((

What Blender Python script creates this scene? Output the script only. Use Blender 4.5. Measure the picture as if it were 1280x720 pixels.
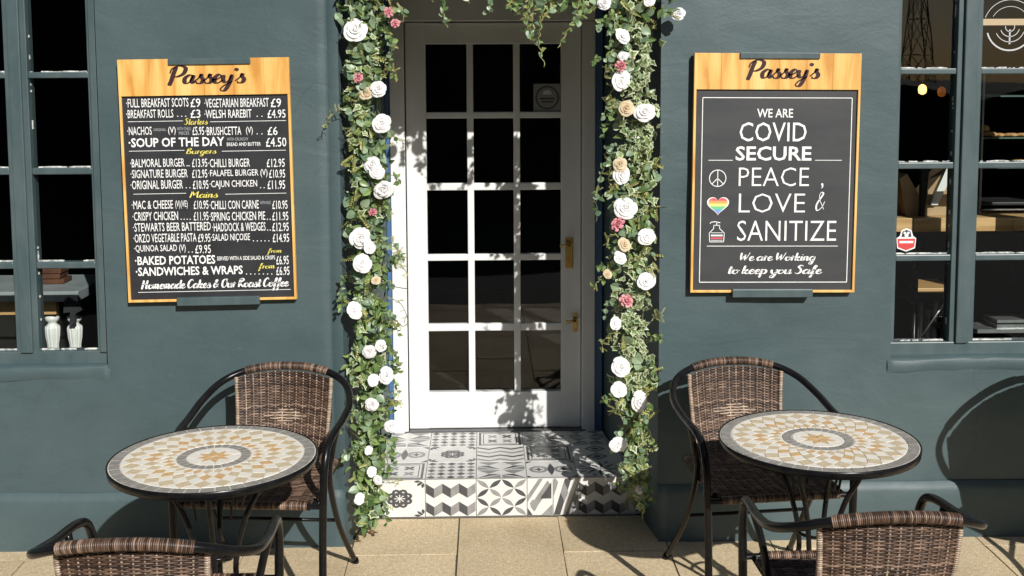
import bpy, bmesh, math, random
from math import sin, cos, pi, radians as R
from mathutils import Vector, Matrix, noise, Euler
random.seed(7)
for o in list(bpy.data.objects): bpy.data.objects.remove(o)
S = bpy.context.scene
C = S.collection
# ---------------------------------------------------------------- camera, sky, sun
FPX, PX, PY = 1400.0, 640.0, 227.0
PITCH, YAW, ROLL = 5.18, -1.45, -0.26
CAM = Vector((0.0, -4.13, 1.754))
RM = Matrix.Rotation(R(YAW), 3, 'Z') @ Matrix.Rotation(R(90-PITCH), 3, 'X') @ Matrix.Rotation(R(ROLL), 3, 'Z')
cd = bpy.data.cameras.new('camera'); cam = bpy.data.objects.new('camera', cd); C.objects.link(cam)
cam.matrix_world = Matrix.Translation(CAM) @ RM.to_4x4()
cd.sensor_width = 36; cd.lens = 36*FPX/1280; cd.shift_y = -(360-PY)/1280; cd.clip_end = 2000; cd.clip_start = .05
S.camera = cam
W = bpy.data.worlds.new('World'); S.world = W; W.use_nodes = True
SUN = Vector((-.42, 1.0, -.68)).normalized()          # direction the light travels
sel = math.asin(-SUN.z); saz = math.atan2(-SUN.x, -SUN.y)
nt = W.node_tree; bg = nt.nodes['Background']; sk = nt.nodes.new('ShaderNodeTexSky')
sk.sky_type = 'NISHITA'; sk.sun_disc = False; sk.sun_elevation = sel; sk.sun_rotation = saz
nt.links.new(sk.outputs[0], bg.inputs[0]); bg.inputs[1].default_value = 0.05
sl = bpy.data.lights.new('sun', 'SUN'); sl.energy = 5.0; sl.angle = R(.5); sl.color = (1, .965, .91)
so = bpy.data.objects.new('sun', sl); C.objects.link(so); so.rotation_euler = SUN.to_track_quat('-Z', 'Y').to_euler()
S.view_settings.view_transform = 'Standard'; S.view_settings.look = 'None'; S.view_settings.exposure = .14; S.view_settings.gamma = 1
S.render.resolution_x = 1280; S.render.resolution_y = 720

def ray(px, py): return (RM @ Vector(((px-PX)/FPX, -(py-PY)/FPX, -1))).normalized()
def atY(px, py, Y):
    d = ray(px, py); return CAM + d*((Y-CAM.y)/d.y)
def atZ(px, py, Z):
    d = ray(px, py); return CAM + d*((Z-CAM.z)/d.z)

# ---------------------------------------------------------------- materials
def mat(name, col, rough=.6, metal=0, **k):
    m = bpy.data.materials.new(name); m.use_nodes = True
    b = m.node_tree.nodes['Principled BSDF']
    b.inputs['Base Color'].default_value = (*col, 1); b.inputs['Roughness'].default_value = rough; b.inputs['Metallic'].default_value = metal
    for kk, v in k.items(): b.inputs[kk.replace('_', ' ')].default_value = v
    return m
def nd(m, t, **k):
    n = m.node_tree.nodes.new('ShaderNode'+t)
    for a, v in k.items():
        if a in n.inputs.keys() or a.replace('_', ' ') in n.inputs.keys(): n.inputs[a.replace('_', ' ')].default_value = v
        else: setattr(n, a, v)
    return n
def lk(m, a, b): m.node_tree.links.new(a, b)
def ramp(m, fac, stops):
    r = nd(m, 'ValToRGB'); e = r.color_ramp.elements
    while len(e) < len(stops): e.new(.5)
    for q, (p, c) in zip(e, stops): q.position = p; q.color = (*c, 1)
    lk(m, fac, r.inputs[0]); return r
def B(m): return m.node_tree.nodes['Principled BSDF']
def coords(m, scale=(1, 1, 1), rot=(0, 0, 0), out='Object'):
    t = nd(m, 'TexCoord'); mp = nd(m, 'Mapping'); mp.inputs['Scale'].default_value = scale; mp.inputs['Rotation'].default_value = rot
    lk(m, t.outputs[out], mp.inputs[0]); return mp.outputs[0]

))

▶ Problem to solve
Which lines in the data above contain "scene"? Show each one.

▶ Task solution
What Blender Python script creates this scene? Output the script only. Use Blender 4.5. Measure the picture as if it were 1280x720 pixels.
S = bpy.context.scene